Posts tagged Michael Lohan

Top 5 Awkward Celebrities!

Everyone loves a little trashy celebrity gossip so in honor of this fact, I present you with the Top 5 Awkward Celebrities:

1. Michael Jackson: Doesn’t really need an explanation but here’s a quick rundown. Has been charged multiple times with pedophilia, was acquitted in spite of overwhelming evidence (owned and lived at his own damn amusement park called “Neverland Ranch”! You can’t make this stuff up.) His nose has been falling off for years, has permanent makeup tattooed on his face, evidently decided to switch races, speaks in a soft little-girl voice, once dangled his own child (whose name is BLANKET) off a hotel balcony…etc etc. You get the picture.


2. Tom Cruise: Used to be hot but couldn’t suppress the awkward. It always comes out eventually. It all started when he decided to fire his manager in 2005 and began speaking for himself in public. This is never a good idea. His derisive devotion to Scientology, his visible brainwashing of Katie Holmes, and his constant wearing of platform shoes to mask his short-guy syndrome have combined to bring Tom from hot to…friggin weird.

3. Lindsay Lohan and her family: Truly an awkward mess. It didn’t have to be this way. Lindsay showed so much promise early in her acting career with such films as “The Parent Trap.” Unfortunately, she hit her peak with 2004’s “Mean Girls,” since which she has become a tabloid staple due to the following: being a slut/alcoholic/drug addict, getting arrested, spending time in rehab (thrice times), and so on. Her family hasn’t helped matters, either. Her mother is a ridiculous ex-cokeslut who is currently whoring out Lindsay’s younger sister Ali on an E! reality show. Her father was in jail for awhile and upon being released declared himself an ordained minister, yet constantly talks smack to the press about Lindsay’s personal life and his divorce from Lindsay’s mother. Recently, a woman has come forward alleging that Michael Lohan is the real father of her now 13 year old daughter, who looks exactly like him. It never ends with these people. 

4. Jessica Simpson and her dad: Basically, Jessica might have turned out ok if it weren’t for her dad. His comment to Rolling Stone magazine a few years back, referring to Jessica’s boobs, “she’s got double D’s! You can’t cover those suckers up!” is the most awkward/gross/uncomfortable statement ever made by a father about his own daughter. Allegations that Papa Joe meddles with Jessica’s romantic relationships are unsurprising and further add the squickiness of this family.
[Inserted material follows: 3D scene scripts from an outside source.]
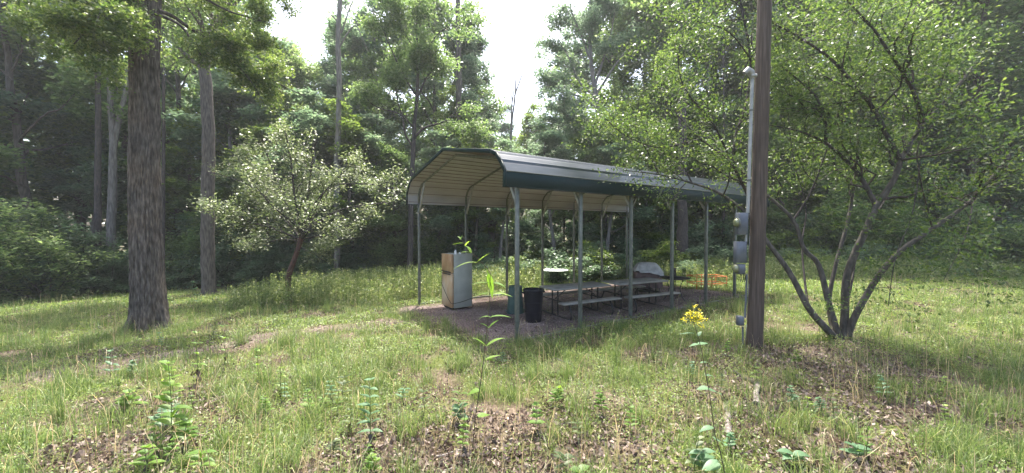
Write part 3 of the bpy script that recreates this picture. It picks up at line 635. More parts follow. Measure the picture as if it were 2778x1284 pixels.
# generic forest tree: trunk + limbs + leaves, unit copies share their meshes
def forest_proto(seed, h, cr, c0, bark, leaf, lsize, nleaf, tr, cover=.3, limbs=16, shape=1.0):
    rg = np.random.default_rng(seed); e = empty('broadleaf_tree', (0, 0, 0))
    tp = wobble((0, 0, -.3), (rg.normal(0, .4), rg.normal(0, .4), h*.93), 14, .05, rg); trd = np.linspace(tr, tr*.18, 14)**1.0; trd[0] *= 1.35
    L1 = []
    for i in range(limbs):
        t = c0+(1-c0)*(i+rg.random())/limbs; z = t*h*.9; k = min(int(t*13), 12); p = tp[k]+(tp[k+1]-tp[k])*(t*13-k)
        prof = (math.sin(pi*min(1, max(.05, (t-c0)/(1-c0)))**.75)*.85+.22)*shape
        a = i*2.4+rg.normal(0, .5); el = R(rg.uniform(8, 35)+40*(t-c0)/(1-c0)); ln = cr*prof*rg.uniform(.7, 1.2)
        d_ = np.array([math.cos(a)*math.cos(el), math.sin(a)*math.cos(el), math.sin(el)])
        L1.append((wobble(p, p+d_*ln, 8, .25, rg), np.linspace(trd[k]*.42, .012, 8)))
    L2 = sprout(L1+[(tp[8:], trd[8:])], rg, 1.5, cr*.22, cr*.5, .25, up=.15)
    L3 = sprout(L2, rg, 1.6, cr*.10, cr*.24, .2, up=.1)
    tubes('trunk', [(tp, trd)], bark, e, 14); tubes('limbs', L1+L2, bark, e, 6, .012)
    anc = along(L3+L2, rg, 6, cr*.03); k = rg.integers(0, len(anc), nleaf)
    P = anc[k]+rg.normal(size=(nleaf, 3))*np.array([.24, .24, .14])*cr/3.2
    link('crown', leaf_mesh('crown', P, lsize, rg, leaf, flat=.55, aspect=.6), e)
    return e
def place(proto, loc, rz, sc_, lab, cat, grp, name=None, first=[]):
    if id(proto) not in first_used: first_used[id(proto)] = 1; o = proto
    else: o = copy_tree(proto)
    o.location = loc; o.rotation_euler = (0, 0, rz); o.scale = sc_
    tag(o, lab, cat, grp); return o
first_used = {}
# six kinds, each about 16 m before scaling
K = [forest_proto(101, 16, 3.4, .14, M['bark'], M['leaf_forest'], .20, 19000, .19),
     forest_proto(102, 16, 3.0, .12, M['bark_pale'], M['leaf_cool'], .19, 19000, .16),
     forest_proto(103, 16, 3.8, .18, M['bark'], M['leaf_forest'], .21, 20000, .22),
     forest_proto(104, 16, 2.5, .07, M['bark_dark'], M['leaf_cool'], .18, 19000, .14, limbs=24),
     forest_proto(105, 16, 3.2, .14, M['bark'], M['leaf_yellow'], .19, 18000, .17)]
# (photo x, distance, photo y of the top, kind, width factor)
ROW = [(-420, 17, -250, 0, 1.1), (-250, 22, -200, 2, 1.1), (-120, 17, -300, 1, 1.1), (-20, 21, -160, 4, 1.1), (90, 18.5, -260, 0, 1), (205, 23, -180, 2, 1.1), (385, 22, -200, 1, 1.1), (455, 26, -140, 0, 1.1), (520, 22, -160, 0, .9),
       (640, 21, -20, 1, .95), (705, 24, -10, 0, .85), (760, 20.5, 120, 4, .8), (800, 27, 110, 3, 1.0), (850, 24, 175, 0, .9), (880, 32, 120, 1, 1.1), (955, 29, 20, 3, 1.15), (1010, 24, 150, 2, .8), (1045, 28, 25, 1, 1.0),
       (1195, 29, 0, 2, .9), (1255, 27, 30, 1, .75), (1290, 31, 90, 3, .9), (1240, 23, 260, 4, .8), (1325, 34, 235, 0, .9),
       (1365, 42, 300, 1, 1.1), (1430, 36, 292, 4, .9), (1405, 27, 400, 0, .8), (1460, 28, 385, 1, .8), (1530, 25, 240, 3, .7), (1690, 30, -40, 0, 1), (1560, 33, 60, 1, .9),
       (1760, 25, -30, 2, .9), (1840, 29, -160, 0, 1.1), (1800, 21, 130, 4, .9), (1920, 23, -130, 1, 1.0), (1985, 28, -160, 2, 1.1), (2080, 22, -150, 4, 1.0), (2170, 26, -180, 0, 1.1), (2260, 21, -170, 2, 1.0),
       (2360, 25, -200, 1, 1.1), (2440, 20, -190, 4, 1.0), (2530, 23, -220, 0, 1.1), (2640, 19, -200, 2, 1.0), (2760, 21, -220, 1, 1.1), (2900, 18, -260, 0, 1.1), (3060, 18, -260, 3, 1.1),
       (560, 31, -100, 3, 1.2), (-60, 31, -150, 3, 1.3), (1110, 36, 60, 0, 1.2), (1760, 36, 0, 3, 1.2), (2120, 34, -120, 3, 1.3), (2500, 32, -150, 3, 1.3), (2720, 31, -160, 3, 1.3), (690, 38, 40, 3, 1.2)]+[(q, 19.5+(q*7 % 40)/14, t_, k_, 1.5) for q, t_, k_ in ((230, 330, 1), (455, 420, 0), (505, 300, 4), (610, 250, 0), (665, 200, 1), (720, 330, 4), (770, 300, 0), (835, 280, 1), (885, 330, 0), (960, 300, 4), (1010, 340, 1), (1070, 420, 0), (1180, 380, 1), (1250, 330, 0), (1300, 380, 4), (1350, 400, 1), (1510, 330, 1), (1570, 360, 0), (1640, 330, 1), (1710, 300, 4), (1770, 330, 0), (1850, 280, 4), (1930, 330, 1), (2020, 300, 0), (2090, 260, 4), (2150, 320, 4), (2220, 280, 0), (2290, 300, 4), (2350, 260, 1), (2410, 330, 4), (2490, 280, 0), (2600, 330, 1), (2700, 300, 0))]
ZN = [(-999, 'beyond the left edge of the clearing'), (248, 'at the far left, beyond the biggest trunk'), (420, 'between the two big left trunks'), (600, 'just right of the second big trunk'), (720, 'behind the small fruit tree'), (830, 'beside the thin dead tree'), (930, 'right of the thin dead tree'), (1020, 'behind the left eave of the carport'),
      (1150, 'above the carport gable'), (1300, 'in the low gap of open sky'), (1480, 'just right of the sky gap'), (1600, 'behind the middle of the carport roof'), (1730, 'behind the far half of the carport roof'), (1870, 'just left of the utility pole'), (2030, 'behind the utility pole'), (2130, 'behind the left stems of the many stemmed tree'), (2240, 'behind the middle of the many stemmed tree'), (2350, 'behind the right stems of the many stemmed tree'), (2470, 'at the far right behind the grass'), (2560, 'beyond the right edge of the clearing')]
SEEN = {}
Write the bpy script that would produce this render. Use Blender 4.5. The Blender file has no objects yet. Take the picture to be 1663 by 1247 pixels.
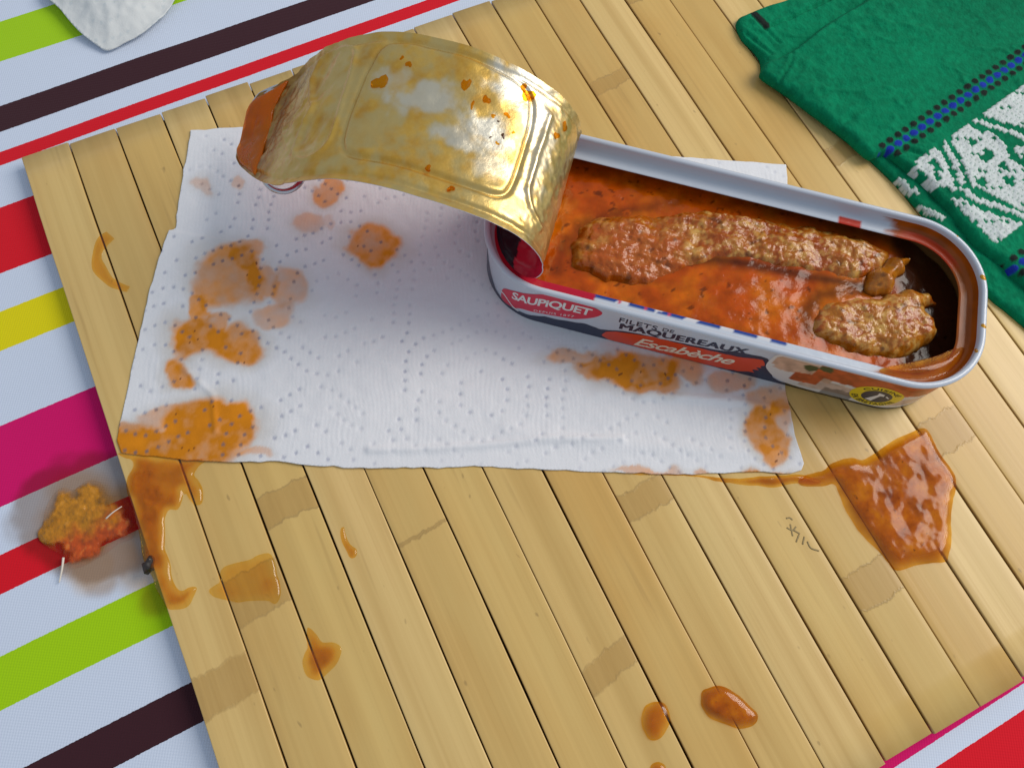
import bpy, math
import numpy as np

# ------------------------------------------------------------------ camera, world, light, exposure
MM = 0.001
scene = bpy.context.scene
COL = scene.collection
IMG_W, IMG_H, FOC = 1663.0, 1247.0, 1240.0
CR = np.array([[0.8991881642027555, -0.43554155915653625, 0.04200232856844713],
               [-0.39644795741158834, -0.8515598257655164, -0.3430377241738627],
               [0.18517468083368677, 0.29180372408469557, -0.9383820779343803]])
CC = np.array([76.03116568, -226.28848648, 237.57531473])      # camera position, mm (mat corner = origin)

cam = bpy.data.cameras.new('camera')
cam.sensor_width = 36.0
cam.lens = FOC / IMG_W * 36.0
cam.clip_start = 0.01
cam.clip_end = 50
cam_o = bpy.data.objects.new('camera', cam)
COL.objects.link(cam_o)
from mathutils import Matrix
cam_o.matrix_world = Matrix([[CR[0][i], -CR[1][i], -CR[2][i], CC[i] * MM] for i in range(3)] + [[0, 0, 0, 1]])
scene.camera = cam_o

world = bpy.data.worlds.new('World')
scene.world = world
world.use_nodes = True
bg = world.node_tree.nodes['Background']
bg.inputs['Color'].default_value = (0.74, 0.85, 1.0, 1)
bg.inputs['Strength'].default_value = 0.47


def area_light(name, loc, target, sx, sy, power, color):
    l = bpy.data.lights.new(name, 'AREA')
    l.shape = 'RECTANGLE'
    l.size, l.size_y = sx, sy
    l.energy = power
    l.color = color
    o = bpy.data.objects.new(name, l)
    COL.objects.link(o)
    o.location = loc
    from mathutils import Vector
    o.rotation_euler = (Vector(target) - Vector(loc)).to_track_quat('-Z', 'Y').to_euler()
    return o


# a tall window up and to the right of the table
area_light('window_light', (1.36, -0.26, 1.00), (0.16, -0.14, 0), 0.9, 0.9, 20.5, (1.0, 0.94, 0.85))

vs = scene.view_settings
vs.view_transform = 'Standard'
vs.look = 'None'
vs.exposure = -0.13
vs.gamma = 1.0

# ------------------------------------------------------------------ helpers


def at(x, y, z=0.0):
    """point (mm) on the horizontal plane at height z seen at photo position x, y"""
    d = CR.T @ np.array([(x - IMG_W / 2) / FOC, (y - IMG_H / 2) / FOC, 1.0])
    return CC + (z - CC[2]) / d[2] * d


def poly_at(pts, z=0.0):
    return np.array([at(x, y, z)[:2] for x, y in pts])


def zpts(ox, oy, sc, pts):
    return [(ox + p[0] / sc, oy + p[1] / sc) for p in pts]


def smooth_closed(P, n=6):
    P = np.asarray(P, float)
    out = []
    m = len(P)
    for i in range(m):
        p0, p1, p2, p3 = P[(i - 1) % m], P[i], P[(i + 1) % m], P[(i + 2) % m]
        for k in np.linspace(0, 1, n, endpoint=False):
            out.append(.5 * (2 * p1 + (p2 - p0) * k + (2 * p0 - 5 * p1 + 4 * p2 - p3) * k * k + (3 * p1 - p0 - 3 * p2 + p3) * k ** 3))
    return np.array(out)


def smooth_open(P, n=20):
    P = np.asarray(P, float)
    Q = np.vstack([2 * P[0] - P[1], P, 2 * P[-1] - P[-2]])
    out = []
    for i in range(1, len(Q) - 2):
        p0, p1, p2, p3 = Q[i - 1:i + 3]
        for k in np.linspace(0, 1, n, endpoint=False):
            out.append(.5 * (2 * p1 + (p2 - p0) * k + (2 * p0 - 5 * p1 + 4 * p2 - p3) * k * k + (3 * p1 - p0 - 3 * p2 + p3) * k ** 3))
    out.append(P[-1])
    return np.array(out)


def _hash(ix, iy, seed):
    h = (ix.astype(np.int64) * 374761393 + iy.astype(np.int64) * 668265263 + seed * 974634777) & 0xFFFFFFFF
    h = ((h ^ (h >> 13)) * 1274126177) & 0xFFFFFFFF
    return ((h ^ (h >> 16)) & 0xFFFF) / 65535.0


def noise(x, y, seed=0):
    x = np.asarray(x, float)
    y = np.asarray(y, float)
    ix, iy = np.floor(x).astype(np.int64), np.floor(y).astype(np.int64)
    fx, fy = x - ix, y - iy
    fx = fx * fx * fx * (fx * (fx * 6 - 15) + 10)
    fy = fy * fy * fy * (fy * (fy * 6 - 15) + 10)
    a = _hash(ix, iy, seed)
    b = _hash(ix + 1, iy, seed)
    c = _hash(ix, iy + 1, seed)
    d = _hash(ix + 1, iy + 1, seed)
    return (a + (b - a) * fx) * (1 - fy) + (c + (d - c) * fx) * fy      # 0..1


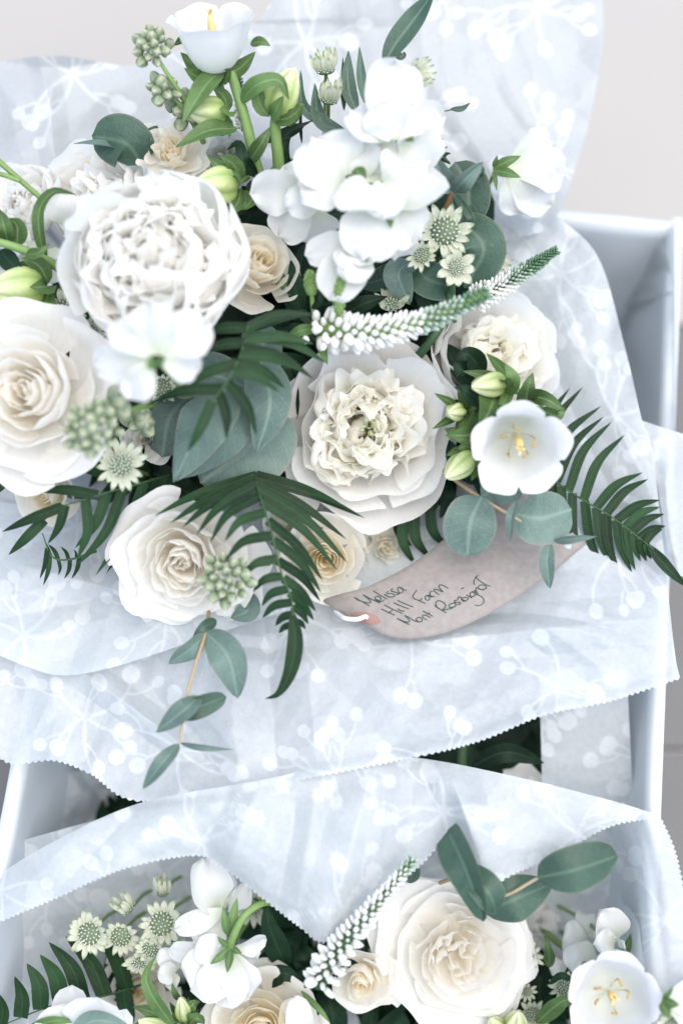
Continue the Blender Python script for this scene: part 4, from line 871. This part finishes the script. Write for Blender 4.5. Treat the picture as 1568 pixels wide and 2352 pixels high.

5. Miley Cyrus and her dad: Seriously, WTF?! The girl is only 15 and she’s half-naked on the cover of Vanity Fair, looking like she just came out of a damn child brothel?! And then there’s the picture of her and her dad, with Miley laying across Billy Ray’s crotch with her shirt hiked up to her midriff, both of them looking tired yet satisfied from some forbidden father-daughter activity…it just doesn’t get much more awkward than that. GROSS.